Ma Rainey's Black Bottom
It’s in those discussions where the timelessness of Wilson’s writing, adapted for the screen by Ruben Santiago-Hudson, really shines through. Navigating an entertainment system that’s rigged against people of colour, ownership over one’s art, and knowing your worth are all things that Black artists still grapple with today.
Washington called the shots on Fences, but for Black Bottom he sought out George C. Wolfe. On paper, it makes sense: in addition to being a mega Wilson fan, Wolfe has had award-winning success directing plays on Broadway. The results here, however, are a bit of a mixed bag.
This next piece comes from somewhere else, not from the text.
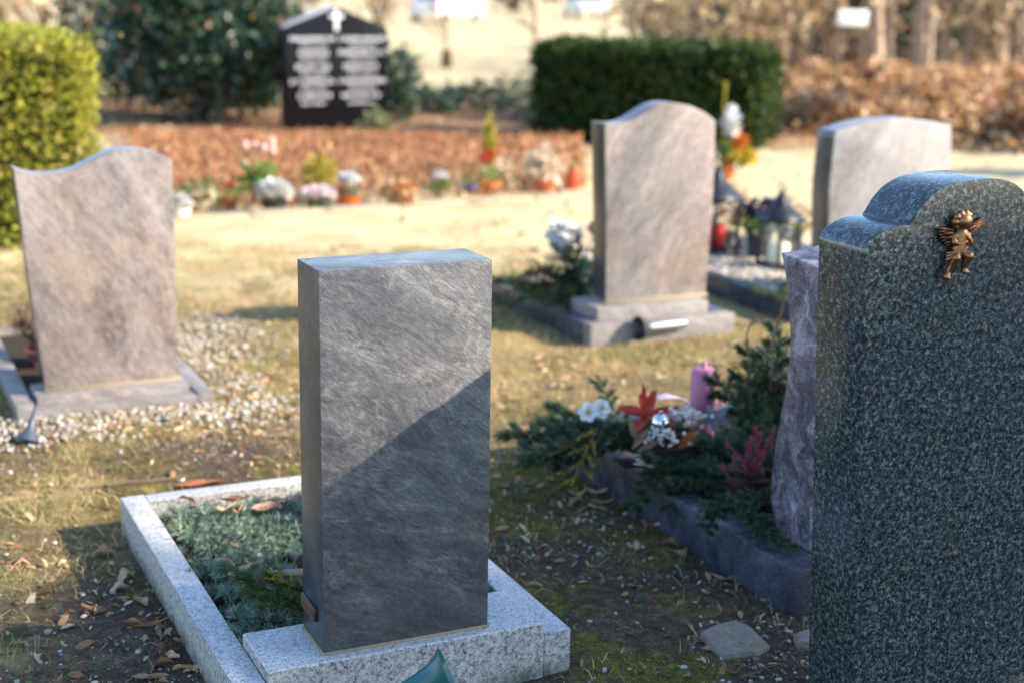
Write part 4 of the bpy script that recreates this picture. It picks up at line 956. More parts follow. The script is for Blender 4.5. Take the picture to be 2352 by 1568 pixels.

He does a good job of drawing you into the film’s sweat-slicked world (the play takes place in the winter, the film takes place in the summer), and a fun mini-montage mid-movie is one of the few ways the language of film augments the storytelling. But too often Black Bottom feels overly play-like, never more so than when Turman’s Toledo delivers his ‘African Stew’ speech about white exploitation. Taken in and of itself it’s powerful, but its placement in the movie is inelegant and it ends up feeling a touch heavy-handed.